MINNEAPOLIS (AP) -- A Somali man and former Minneapolis resident is scheduled to make his first appearance in a Minnesota courtroom on charges he helped recruit about 20 young men to travel to Somalia and fight with the terror group al-Shabab.

Mohamud Said Omar had been in custody in the Netherlands since 2009. U.S. officials had been working since then to extradite him to face U.S. charges, and a spokeswoman for U.S. Attorney B. Todd Jones confirmed Thursday that Omar would make an initial appearance Friday in a St. Paul federal courtroom.

Charges against Omar, 45, allege he gave travel money to some of the young Somali men who left Minneapolis for Somalia in 2007 and 2008 to take up with al-Shabab. The U.S. has designated al-Shabab a terrorist organization and said it has ties to al-Qaida.

Omar is alleged to have traveled to Somalia himself in 2008. Federal prosecutors say while there, he provided money to purchase AK-47 assault rifles to be used for training and fighting on behalf of al-Shabaab.

E.K. Wilson, supervisory special agent in charge of the FBI's investigation, said Thursday the extradition from the Netherlands was a long and detailed process but that getting Omar into a federal courtroom was a key step in the ongoing investigation.

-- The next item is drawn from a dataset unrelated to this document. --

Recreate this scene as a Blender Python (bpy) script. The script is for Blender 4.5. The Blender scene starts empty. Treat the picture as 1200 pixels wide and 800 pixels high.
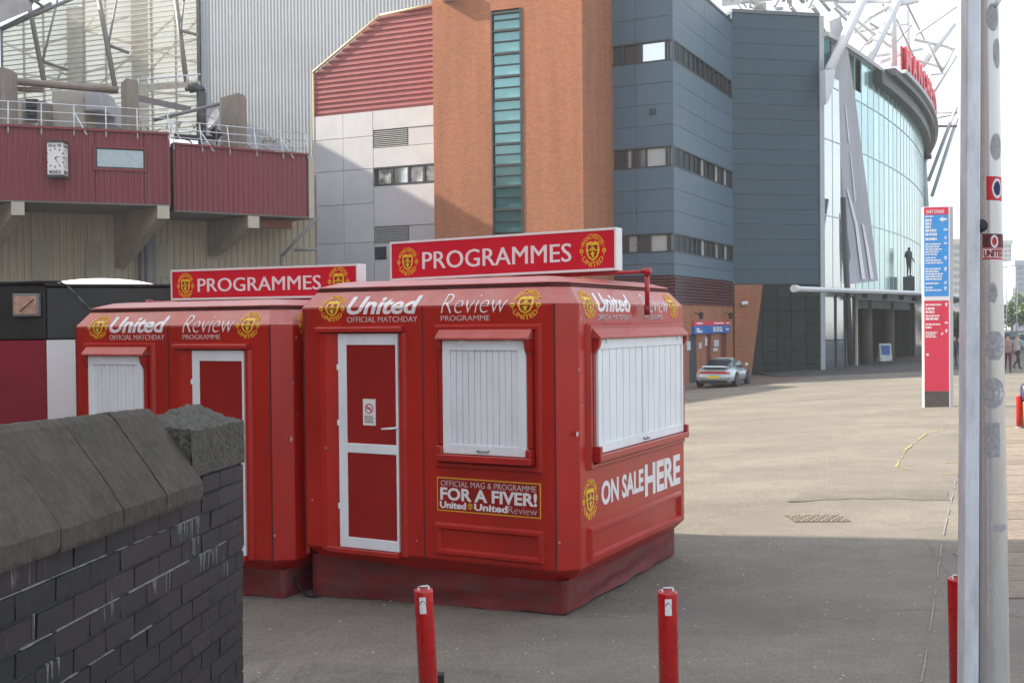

"It's important for us to get to this point in the investigation and continue to move things forward," Wilson said. He added it "does not represent an end of the road for this investigation."

Peter Erlinder, a Minnesota law professor retained by Omar's family in Minnesota to help with the case, said Omar is mentally ill and stopped fighting extradition about three months ago against the advice of his Dutch attorney.

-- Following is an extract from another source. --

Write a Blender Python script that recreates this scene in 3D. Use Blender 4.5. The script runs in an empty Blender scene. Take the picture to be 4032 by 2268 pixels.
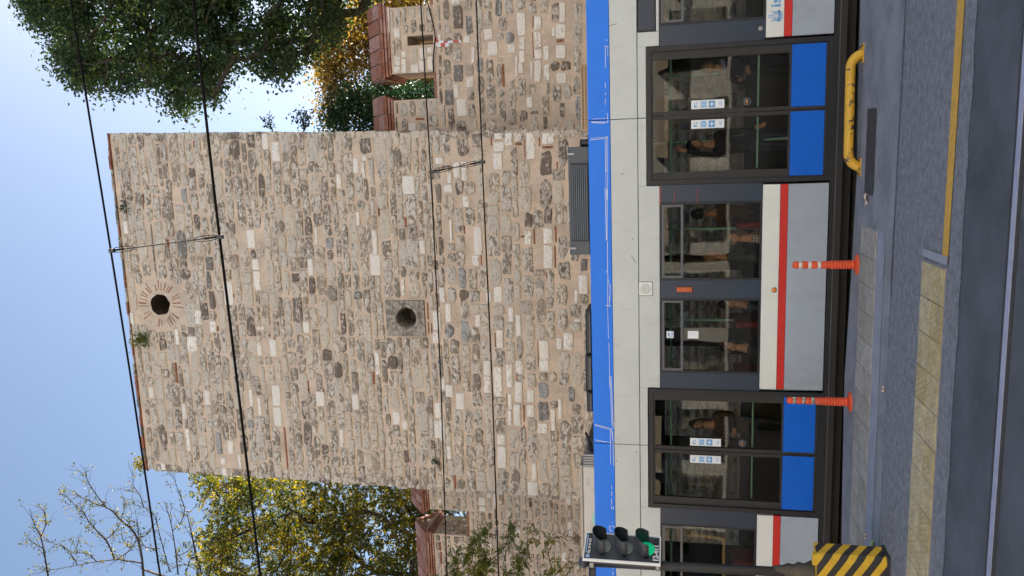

Erlinder said he believed Omar had a good chance of avoiding extradition because of differences in the way Europe and the U.S. prosecute terrorists, but said Omar without explanation dismissed his attorney and cut off communication with his family in Minnesota.

"If this is the kind of person the FBI thinks is responsible for organizing large scale operations, they're hanging their theory on a very thin thread," Erlinder said. "He has a history of mental illness, and in light of what's happened over the last few months it's obvious he has a hard time understanding what's in his best interest."

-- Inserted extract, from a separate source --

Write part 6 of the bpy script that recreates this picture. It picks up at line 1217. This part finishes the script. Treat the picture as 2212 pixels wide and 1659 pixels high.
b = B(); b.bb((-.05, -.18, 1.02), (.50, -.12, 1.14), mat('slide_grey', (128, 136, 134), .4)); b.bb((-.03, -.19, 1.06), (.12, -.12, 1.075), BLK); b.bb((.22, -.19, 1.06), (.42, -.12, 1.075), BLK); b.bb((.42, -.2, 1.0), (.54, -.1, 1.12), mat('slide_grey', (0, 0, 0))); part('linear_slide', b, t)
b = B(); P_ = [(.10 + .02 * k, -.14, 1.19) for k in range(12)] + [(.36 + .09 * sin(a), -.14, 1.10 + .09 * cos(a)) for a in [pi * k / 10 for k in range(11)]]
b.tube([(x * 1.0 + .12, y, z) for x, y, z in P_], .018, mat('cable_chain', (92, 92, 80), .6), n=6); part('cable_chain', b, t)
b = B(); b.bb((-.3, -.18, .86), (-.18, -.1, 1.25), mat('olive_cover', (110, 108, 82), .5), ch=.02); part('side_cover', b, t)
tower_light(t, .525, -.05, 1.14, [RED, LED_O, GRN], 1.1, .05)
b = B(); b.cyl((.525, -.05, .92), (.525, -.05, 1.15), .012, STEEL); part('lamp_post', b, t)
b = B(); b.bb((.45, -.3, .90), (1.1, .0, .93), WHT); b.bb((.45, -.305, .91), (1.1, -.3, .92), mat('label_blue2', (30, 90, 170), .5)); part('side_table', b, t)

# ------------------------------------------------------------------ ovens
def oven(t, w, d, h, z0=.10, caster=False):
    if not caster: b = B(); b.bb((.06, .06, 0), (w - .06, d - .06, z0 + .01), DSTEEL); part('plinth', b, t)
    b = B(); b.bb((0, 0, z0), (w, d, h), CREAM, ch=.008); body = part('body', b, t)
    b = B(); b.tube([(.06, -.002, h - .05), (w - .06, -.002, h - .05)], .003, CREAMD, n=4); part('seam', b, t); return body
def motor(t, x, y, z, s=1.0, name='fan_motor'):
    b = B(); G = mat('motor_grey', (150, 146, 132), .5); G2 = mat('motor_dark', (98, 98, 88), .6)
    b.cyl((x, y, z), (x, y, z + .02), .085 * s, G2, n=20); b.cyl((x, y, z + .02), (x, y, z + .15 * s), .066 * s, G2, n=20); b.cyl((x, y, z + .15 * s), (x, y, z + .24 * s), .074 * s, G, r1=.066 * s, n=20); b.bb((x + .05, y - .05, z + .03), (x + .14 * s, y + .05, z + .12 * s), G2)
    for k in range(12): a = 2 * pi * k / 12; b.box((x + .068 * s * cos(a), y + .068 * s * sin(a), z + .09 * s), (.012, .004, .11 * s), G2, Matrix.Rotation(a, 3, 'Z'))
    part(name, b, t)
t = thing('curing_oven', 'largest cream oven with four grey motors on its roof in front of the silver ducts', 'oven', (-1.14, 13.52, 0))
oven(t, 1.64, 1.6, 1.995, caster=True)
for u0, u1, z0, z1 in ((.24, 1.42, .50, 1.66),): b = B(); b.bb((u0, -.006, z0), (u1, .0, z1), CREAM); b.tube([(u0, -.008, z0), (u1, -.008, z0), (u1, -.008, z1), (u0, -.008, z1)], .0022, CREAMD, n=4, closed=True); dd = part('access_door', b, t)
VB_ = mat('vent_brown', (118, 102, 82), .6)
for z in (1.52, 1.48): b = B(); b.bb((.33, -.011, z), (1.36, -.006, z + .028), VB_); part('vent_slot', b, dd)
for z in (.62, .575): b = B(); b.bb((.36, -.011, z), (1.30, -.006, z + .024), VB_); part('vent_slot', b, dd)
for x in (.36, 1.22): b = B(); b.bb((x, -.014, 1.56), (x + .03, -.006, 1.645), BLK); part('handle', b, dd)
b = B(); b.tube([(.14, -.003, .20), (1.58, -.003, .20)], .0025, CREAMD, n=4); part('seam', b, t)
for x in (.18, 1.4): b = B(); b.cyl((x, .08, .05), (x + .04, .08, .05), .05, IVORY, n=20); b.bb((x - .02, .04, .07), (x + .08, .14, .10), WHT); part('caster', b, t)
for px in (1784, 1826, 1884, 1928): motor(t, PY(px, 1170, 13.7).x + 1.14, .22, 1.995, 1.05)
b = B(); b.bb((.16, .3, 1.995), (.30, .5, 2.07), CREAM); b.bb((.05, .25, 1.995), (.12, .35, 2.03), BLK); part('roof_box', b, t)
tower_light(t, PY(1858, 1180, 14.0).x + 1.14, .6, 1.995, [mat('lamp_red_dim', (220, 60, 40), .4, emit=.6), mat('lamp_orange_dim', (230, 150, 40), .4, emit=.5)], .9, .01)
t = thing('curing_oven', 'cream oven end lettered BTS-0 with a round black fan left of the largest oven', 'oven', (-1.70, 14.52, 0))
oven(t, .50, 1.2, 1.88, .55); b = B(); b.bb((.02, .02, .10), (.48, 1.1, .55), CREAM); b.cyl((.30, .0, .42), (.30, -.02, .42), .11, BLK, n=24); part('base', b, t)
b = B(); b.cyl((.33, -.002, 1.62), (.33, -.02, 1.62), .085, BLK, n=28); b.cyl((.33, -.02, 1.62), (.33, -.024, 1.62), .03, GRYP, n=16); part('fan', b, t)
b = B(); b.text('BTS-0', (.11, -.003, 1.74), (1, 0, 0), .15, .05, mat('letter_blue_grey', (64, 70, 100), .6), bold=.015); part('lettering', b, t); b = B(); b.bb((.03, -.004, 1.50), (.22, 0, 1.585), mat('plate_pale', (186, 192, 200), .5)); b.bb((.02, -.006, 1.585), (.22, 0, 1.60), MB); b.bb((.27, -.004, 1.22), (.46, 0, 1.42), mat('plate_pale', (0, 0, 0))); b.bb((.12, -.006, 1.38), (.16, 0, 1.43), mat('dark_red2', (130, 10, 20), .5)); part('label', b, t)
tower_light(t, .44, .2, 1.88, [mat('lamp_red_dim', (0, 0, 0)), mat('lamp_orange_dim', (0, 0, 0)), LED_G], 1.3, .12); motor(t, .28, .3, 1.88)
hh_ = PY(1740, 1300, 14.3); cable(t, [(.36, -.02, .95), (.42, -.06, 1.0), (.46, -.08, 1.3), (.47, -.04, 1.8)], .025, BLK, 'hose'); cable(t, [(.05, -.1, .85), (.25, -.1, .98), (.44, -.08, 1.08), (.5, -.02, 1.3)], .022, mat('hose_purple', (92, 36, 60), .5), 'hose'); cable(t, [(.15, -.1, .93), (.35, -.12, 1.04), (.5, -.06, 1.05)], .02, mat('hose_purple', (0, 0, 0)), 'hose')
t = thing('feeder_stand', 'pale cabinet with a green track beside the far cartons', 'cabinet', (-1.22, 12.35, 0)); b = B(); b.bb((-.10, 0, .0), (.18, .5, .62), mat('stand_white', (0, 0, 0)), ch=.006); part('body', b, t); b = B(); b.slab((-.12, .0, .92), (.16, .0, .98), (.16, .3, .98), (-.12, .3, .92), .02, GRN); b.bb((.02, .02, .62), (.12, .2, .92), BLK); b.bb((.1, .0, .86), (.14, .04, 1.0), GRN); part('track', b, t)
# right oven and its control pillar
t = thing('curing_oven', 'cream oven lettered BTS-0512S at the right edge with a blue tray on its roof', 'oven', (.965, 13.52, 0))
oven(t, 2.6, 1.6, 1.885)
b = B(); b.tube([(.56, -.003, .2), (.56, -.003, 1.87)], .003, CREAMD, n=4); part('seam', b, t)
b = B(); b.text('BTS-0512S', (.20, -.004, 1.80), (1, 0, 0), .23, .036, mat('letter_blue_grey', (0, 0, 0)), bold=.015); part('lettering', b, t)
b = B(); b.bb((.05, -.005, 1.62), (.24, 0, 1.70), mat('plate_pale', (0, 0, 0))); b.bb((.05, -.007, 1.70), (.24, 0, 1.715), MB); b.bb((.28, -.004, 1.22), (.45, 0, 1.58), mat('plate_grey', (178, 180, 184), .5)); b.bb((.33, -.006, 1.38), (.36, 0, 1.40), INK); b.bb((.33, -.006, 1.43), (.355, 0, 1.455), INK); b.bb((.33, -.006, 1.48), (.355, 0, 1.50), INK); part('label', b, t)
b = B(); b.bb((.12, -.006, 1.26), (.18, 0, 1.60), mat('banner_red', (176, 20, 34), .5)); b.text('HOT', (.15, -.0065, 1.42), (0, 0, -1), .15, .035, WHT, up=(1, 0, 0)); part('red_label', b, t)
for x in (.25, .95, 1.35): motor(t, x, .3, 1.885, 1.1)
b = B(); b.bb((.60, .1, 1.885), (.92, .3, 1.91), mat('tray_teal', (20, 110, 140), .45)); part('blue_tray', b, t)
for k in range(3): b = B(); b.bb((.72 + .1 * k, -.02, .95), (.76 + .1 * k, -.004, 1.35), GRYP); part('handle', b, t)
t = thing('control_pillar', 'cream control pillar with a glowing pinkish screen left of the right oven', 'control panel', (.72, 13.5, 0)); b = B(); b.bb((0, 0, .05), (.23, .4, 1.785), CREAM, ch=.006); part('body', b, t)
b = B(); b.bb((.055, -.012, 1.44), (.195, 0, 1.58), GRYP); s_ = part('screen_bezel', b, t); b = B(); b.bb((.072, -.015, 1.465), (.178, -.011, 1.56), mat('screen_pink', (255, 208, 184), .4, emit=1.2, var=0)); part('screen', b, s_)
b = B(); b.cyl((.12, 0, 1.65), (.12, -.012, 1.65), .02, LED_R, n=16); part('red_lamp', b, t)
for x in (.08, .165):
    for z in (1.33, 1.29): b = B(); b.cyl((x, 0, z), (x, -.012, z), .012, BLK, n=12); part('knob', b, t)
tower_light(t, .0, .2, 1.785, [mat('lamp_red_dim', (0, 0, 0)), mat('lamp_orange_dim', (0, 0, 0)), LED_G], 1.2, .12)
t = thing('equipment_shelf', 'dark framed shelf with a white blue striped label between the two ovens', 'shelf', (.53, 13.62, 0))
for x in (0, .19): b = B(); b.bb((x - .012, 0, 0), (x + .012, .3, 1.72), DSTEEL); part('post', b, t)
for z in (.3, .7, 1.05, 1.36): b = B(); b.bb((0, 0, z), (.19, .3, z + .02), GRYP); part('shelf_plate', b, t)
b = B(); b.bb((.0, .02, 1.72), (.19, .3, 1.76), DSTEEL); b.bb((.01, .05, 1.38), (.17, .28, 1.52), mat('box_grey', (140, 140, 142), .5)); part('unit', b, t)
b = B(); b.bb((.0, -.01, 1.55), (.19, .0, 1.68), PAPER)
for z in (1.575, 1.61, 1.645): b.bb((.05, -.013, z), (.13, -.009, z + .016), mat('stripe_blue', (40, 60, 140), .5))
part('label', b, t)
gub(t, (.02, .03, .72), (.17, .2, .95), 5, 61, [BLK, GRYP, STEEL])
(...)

Erlinder said Omar was in custody in Minnesota Thursday and that he hoped to speak with him before Friday's afternoon court appearance before U.S. Magistrate Judge Jeanne Graham in St. Paul.

In all, more than a dozen individuals have been charged in an investigation that experts have called one of the largest of its kind. Roughly 20 young men, almost all ethnic Somalis, left Minneapolis in waves from December 2007 to November 2008 to fight Ethiopian government troops in their war-torn homeland, a number of them eventually turning up dead. The departures deeply unsettled the Twin Cities' large Somali community.

Omar was indicted on Aug. 20, 2009, on five counts of providing material support to terrorists and conspiracy to kill people outside the United States. He is accused of being involved with most of the young men who left. According to an affidavit in the case, he gave cash to an initial group that left in late 2007, then traveled to Somalia himself in early 2008 where he stayed at an al-Shabab safehouse for several days and provided the money for rifles.

Omar returned to the U.S. that April and allegedly accompanied several young men bound for Somalia to the airport, and allegedly hosted a gathering that included several more young men who left for Somalia in the following days. Authorities say Omar traveled in late 2008 from Minneapolis to Amsterdam, and had purchased a return ticket to Minneapolis; but FBI agents waiting at the Minneapolis airport discovered he was not on the flight. He was arrested in November 2009 at an asylum seeker's center near Amsterdam.

Somalia has not had a functioning government since 1991, when warlords overthrew a socialist dictator and then turned on each other. Minnesota has the largest Somali immigrant population of any U.S. state.